Ich denke, Spiele sind in der modernen digitalen Welt ganz nah an Architektur dran. Wir müssen uns über alles Gedanken machen: vom Bau der Welt, über Spielmechaniken, Programmierung, A.I., Animation und Co. bis hin zu Musik. Dazu kommt die Feinabstimmung, um am Ende ein einheitliches und zusammengehörendes Objekt zu erschaffen. Videospiele faszinieren mich offenbar aus einem ähnlichen Grund wie die Architektur.
Der Strohmillionär
Als eine Gruppe, die sonst mit der Videospielindustrie nichts zutun hat, haben wir Humanity entwickelt, ohne einen Release-Plan aufzustellen. Wir hatten keine solide Idee, wie wir es herausbringen sollten. Dann, vor gut zwei Jahren, hatten wir einen Haufen Glück. Unser Hauptprogrammierer, Yama-san, hat eine frühe Version von Humanity einer Gruppe von Unity-Entwicklern gezeigt. Einer der Richter war auf diesem Event Mr. Tetsuya Mizuguchi von Enhance.

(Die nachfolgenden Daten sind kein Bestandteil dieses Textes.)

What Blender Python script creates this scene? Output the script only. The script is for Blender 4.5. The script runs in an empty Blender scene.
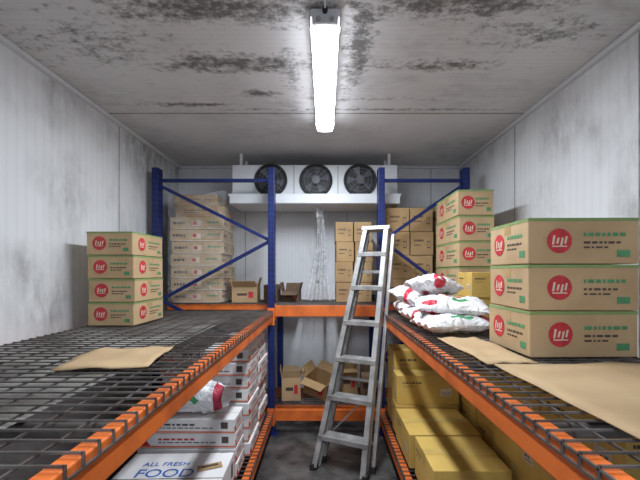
import bpy, math, random
from mathutils import Vector, Matrix, Euler, noise
random.seed(7)
scene=bpy.context.scene
COL=scene.collection
# ---------------------------------------------------------------- materials
def new_mat(name):
    m=bpy.data.materials.new(name); m.use_nodes=True
    nt=m.node_tree; b=nt.nodes['Principled BSDF']
    return m,nt,b
def pmat(name,c1,c2=None,rough=.6,scale=6,metal=0,bump=0,bscale=60,thr=(.35,.7),stretch=(1,1,1),spec=.5):
    m,nt,b=new_mat(name)
    if c2 is None: c2=tuple(x*.75 for x in c1)
    tc=nt.nodes.new('ShaderNodeTexCoord'); mp=nt.nodes.new('ShaderNodeMapping'); mp.inputs['Scale'].default_value=stretch
    n=nt.nodes.new('ShaderNodeTexNoise'); n.inputs['Scale'].default_value=scale; n.inputs['Detail'].default_value=6
    r=nt.nodes.new('ShaderNodeValToRGB'); r.color_ramp.elements[0].position=thr[0]; r.color_ramp.elements[1].position=thr[1]
    r.color_ramp.elements[0].color=(*c1,1); r.color_ramp.elements[1].color=(*c2,1)
    L=nt.links.new
    L(tc.outputs['Object'],mp.inputs[0]); L(mp.outputs[0],n.inputs['Vector']); L(n.outputs[0],r.inputs[0]); L(r.outputs[0],b.inputs['Base Color'])
    b.inputs['Roughness'].default_value=rough; b.inputs['Metallic'].default_value=metal
    b.inputs['Specular IOR Level'].default_value=spec
    if bump:
        n2=nt.nodes.new('ShaderNodeTexNoise'); n2.inputs['Scale'].default_value=bscale; n2.inputs['Detail'].default_value=4
        bp=nt.nodes.new('ShaderNodeBump'); bp.inputs['Strength'].default_value=bump; bp.inputs['Distance'].default_value=.01
        L(mp.outputs[0],n2.inputs['Vector']); L(n2.outputs[0],bp.inputs['Height']); L(bp.outputs[0],b.inputs['Normal'])
    return m
def film_mat(name,col=(.85,.88,.9),alpha=.3,rough=.25,bscale=14):
    m,nt,b=new_mat(name); L=nt.links.new
    b.inputs['Base Color'].default_value=(*col,1); b.inputs['Roughness'].default_value=rough
    n=nt.nodes.new('ShaderNodeTexNoise'); n.inputs['Scale'].default_value=bscale; n.inputs['Detail'].default_value=5; n.inputs['Distortion'].default_value=1.5
    tc=nt.nodes.new('ShaderNodeTexCoord'); L(tc.outputs['Object'],n.inputs['Vector'])
    bp=nt.nodes.new('ShaderNodeBump'); bp.inputs['Strength'].default_value=.9; bp.inputs['Distance'].default_value=.03
    L(n.outputs[0],bp.inputs['Height']); L(bp.outputs[0],b.inputs['Normal'])
    mr=nt.nodes.new('ShaderNodeMapRange'); mr.inputs['From Min'].default_value=.35; mr.inputs['From Max'].default_value=.7
    mr.inputs['To Min'].default_value=alpha*.4; mr.inputs['To Max'].default_value=min(1,alpha*1.9)
    L(n.outputs[0],mr.inputs['Value']); L(mr.outputs[0],b.inputs['Alpha'])
    return m
M={}
M['brown']=pmat('cardboard_brown',(.46,.30,.14),(.34,.21,.10),.8,4,bump=.1)
M['brown2']=pmat('cardboard_tan',(.54,.38,.21),(.42,.28,.15),.8,4,bump=.1)
M['dark']=pmat('cardboard_damp',(.20,.125,.07),(.09,.06,.04),.85,5,bump=.3)
M['yellow']=pmat('cardboard_yellow',(.72,.48,.12),(.56,.36,.09),.7,3,bump=.1)
M['white']=pmat('carton_white',(.82,.80,.80),(.68,.66,.66),.6,4)
M['tape']=pmat('packing_tape',(.50,.33,.15),(.42,.27,.12),.3,10)
M['tapey']=pmat('packing_tape_yellow',(.66,.46,.14),(.56,.38,.11),.3,10)
M['taped']=pmat('seam_dark',(.12,.07,.03),(.08,.05,.02),.9,10)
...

Ein paar Monate später hat sich Mizuguchi-san gemeldet: „Ich kann nicht aufhören, an diese Demo zu denken. Unterhalten wir uns.” Die Idee, dass sich der Mann hinter Rez für uns interessiert, war sehr aufregend. Also haben wir uns mit Enhance getroffen und darauf geeinigt, Humanity offiziell als vollständiges Spiel für eine Veröffentlichung zu entwickeln.

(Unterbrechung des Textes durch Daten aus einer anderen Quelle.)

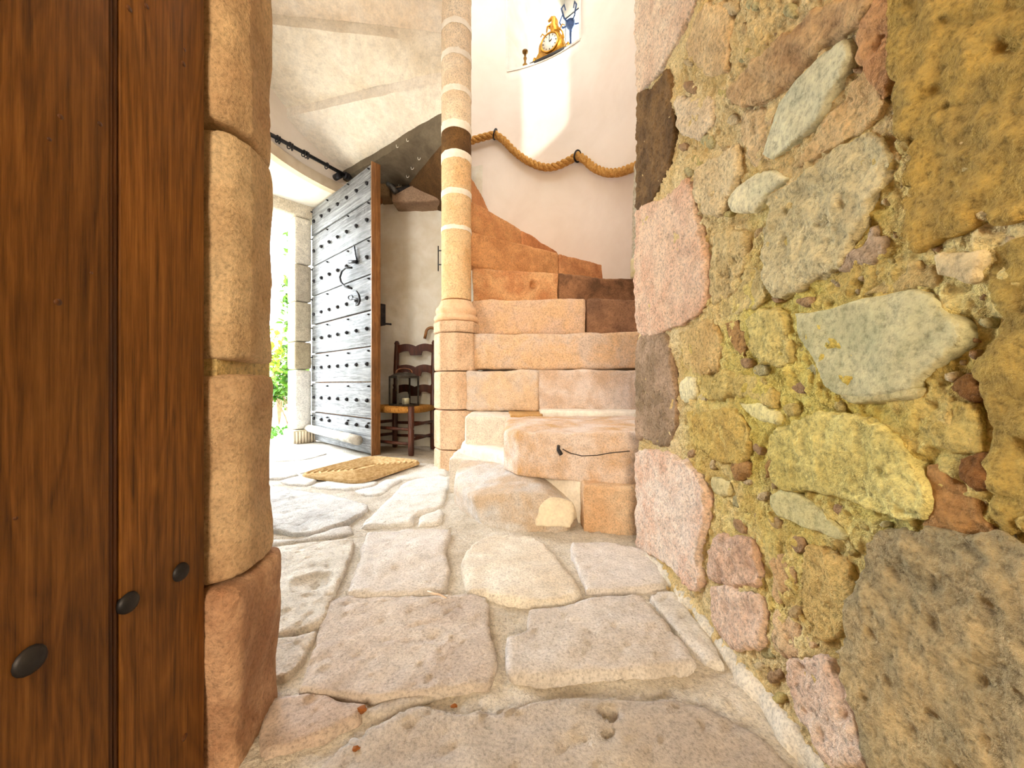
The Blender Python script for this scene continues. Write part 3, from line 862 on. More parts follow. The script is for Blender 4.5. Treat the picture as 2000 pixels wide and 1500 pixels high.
# ------------------------------------------------------------------ window recess in the tower wall
A = pol(NA1, WR - 0.004); D = pol(NA0, WR - 0.004)
B = Vector((0.63, 4.66)); C = Vector((1.12, 4.18))
def quadwall(bm, p, q, z0, z1):
    v = [bm.verts.new((p.x, p.y, z0)), bm.verts.new((q.x, q.y, z0)), bm.verts.new((q.x, q.y, z1)), bm.verts.new((p.x, p.y, z1))]
    bm.faces.new(v)
recess = bmesh.new()
quadwall(recess, A, B, NZ0, NZ1); quadwall(recess, C, D, NZ0, NZ1)
for z in (NZ0, NZ1):
    recess.faces.new([recess.verts.new((p.x, p.y, z)) for p in [B, C] + [pol(a, WR - 0.006) for a in np.linspace(NA0, NA1, 12)]])
w0, w1, wz0, wz1 = 0.04, 0.62, 3.70, 4.92
P0, P1 = B.lerp(C, w0), B.lerp(C, w1)
quadwall(recess, B, P0, NZ0, NZ1); quadwall(recess, P1, C, NZ0, NZ1)
quadwall(recess, P0, P1, NZ0, wz0); quadwall(recess, P0, P1, wz1, NZ1)
window_1 = link('window_1', mesh_of(recess, 'window_1', False), M['soffit'])
md = window_1.modifiers.new('thick', 'SOLIDIFY'); md.thickness = 0.02; md.offset = 0
tag(window_1, 'deep white window recess high in the tower wall', kind='structure')
for t in (0.0, 0.5, 1.0):
    q = P0.lerp(P1, t)
    tube('window_bar', [(q.x, q.y, wz0), (q.x, q.y, wz1)], 0.008, M['iron'], window_1, 6)
for z in (wz0 + 0.01, wz0 + 0.33, wz0 + 0.65, wz1 - 0.01):
    tube('window_bar', [(P0.x, P0.y, z), (P1.x, P1.y, z)], 0.008, M['iron'], window_1, 6)
bm = bmesh.new(); 
v = [bm.verts.new((p.x, p.y, z)) for p, z in ((P0, wz0), (P1, wz0), (P1, wz1), (P0, wz1))]; bm.faces.new(v)
pane = link('window_pane', mesh_of(bm, 'window_pane', False), M['glass'], window_1)
md = pane.modifiers.new('thick', 'SOLIDIFY'); md.thickness = 0.004

# ------------------------------------------------------------------ newel column
newel = empty('newel_column', (NX, NY, 0))
tag(newel, 'round pale stone newel column with octagonal base at the stair foot', 'column')
def octagon(ap, n=8, off=22.5):
    rr = ap / math.cos(math.pi / 8)
    return [(rr * math.cos(R(off + 45 * k)), rr * math.sin(R(off + 45 * k))) for k in range(n)]
PB, PB2 = (232, 190, 148), (216, 164, 116)
for k, (z0, z1) in enumerate(((-0.02, 0.112), (0.116, 0.346), (0.350, 0.574), (0.578, 0.800), (0.804, 0.872))):
    rock('base_block', prism_bm(octagon(0.126 if k < 4 else 0.128, off=8), z0, z1), PB, PB2, M['dressed'], newel, 0.0085, 1, 0.0015, 14, 0, 4, 0.001, 0.7)
lathe('base_moulding', [(0.118, 0.872), (0.132, 0.878), (0.136, 0.892), (0.130, 0.906), (0.116, 0.914), (0.121, 0.922), (0.126, 0.938), (0.122, 0.954), (0.108, 0.968), (0.100, 0.985), (0.094, 1.0)], M['lime'], newel, n=40)
newel.children[-1].color = rgb(238, 204, 168); newel.children[-1]['col2'] = [float(x) for x in rgb(226, 178, 134)[:3]]; newel.children[-1]['mix'] = 0.7
JZ = [1.00, 1.43, 1.645, 1.865, 2.045, 2.255, 2.47, 2.65, 2.86, 3.07, 3.28, 3.49, 3.70, 3.91, 4.12]
rnd2 = random.Random(3)
for k in range(len(JZ) - 1):
    z0, z1 = JZ[k], JZ[k + 1]
    brown = k == 3
    c1, c2 = ((128, 94, 52), (92, 64, 36)) if brown else (((232, 200, 156), (220, 174, 122)) if k < 3 else ((236, 218, 192), (222, 196, 162)))
    bm = bmesh.new(); add_lathe(bm, [(0.090, z0 + 0.008), (0.0905, (z0 + z1) / 2), (0.090, z1 - 0.008)], n=32)
    me = mesh_of(bm, 'shaft_drum'); d = link('shaft_drum', me, M['wallstone'] if brown else M['dressed'], newel); sharp(d, 50)
    d.color = rgb(*c1); d['col2'] = [float(x) for x in rgb(*c2)[:3]]; d['mix'] = 0.8
    # ragged lime joint
    bm = bmesh.new()
    nn = 48
    h0 = 0.011 if k in (0,) else (0.024 if k in (2, 3) else 0.017)
    lo, hi = [], []
    for j in range(nn):
        t = 2 * math.pi * j / nn; r = 0.0925 + rnd2.uniform(-0.0006, 0.0012)
        lo.append(bm.verts.new((r * math.cos(t), r * math.sin(t), z1 - h0 - rnd2.uniform(0, 0.007))))
        hi.append(bm.verts.new((r * math.cos(t), r * math.sin(t), z1 + h0 * 0.6 + rnd2.uniform(0, 0.007))))
    for j in range(nn): bm.faces.new((lo[j], lo[(j + 1) % nn], hi[(j + 1) % nn], hi[j]))
    bm.faces.new(lo[::-1]); bm.faces.new(hi)
    link('mortar_joint', mesh_of(bm, 'mortar_joint', False), M['limemortar'], newel)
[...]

Das bringt uns zum heutigen Tag. Enhance hat uns auf verschiedene Arten geholfen, die über die reinen Veröffentlichungspflichten weit hinausgehen. Jetzt fühlt es sich eher wie eine gemeinsame Produktion an.
Wenn wir auf die Geschichte von Humanity zurückschauen, erinnert es mich an das alte japanische Märchen des Strohmillionärs. Ein armer Farmer, der mit nur einem Stück Stroh eine ganze Serie an eskalierenden Geschäften abschloss und sich langsam Ruhm und Erfolg aufbaute.
„Es ist egal wie klein du anfängst, solange du nicht aufhörst daran zu arbeiten und niemals aufgibst, wird du neue Orte erreichen.” – diese Art einer idealen Geschichte passiert nur selten im Leben der Menschen, aber manchmal wird sie wahr.
Humanity auf PlayStation zu veröffentlichen ist für uns eine extrem seltene und besondere Möglichkeit. Deshalb werden wir dafür alles geben. Ich hoffe, ihr behaltet das Spiel gut im Auge, denn wir haben schon bald neue Informationen zum Gameplay und den Mechaniken von Humanity. Wir freuen uns schon auf das finale Spiel nächstes Jahr.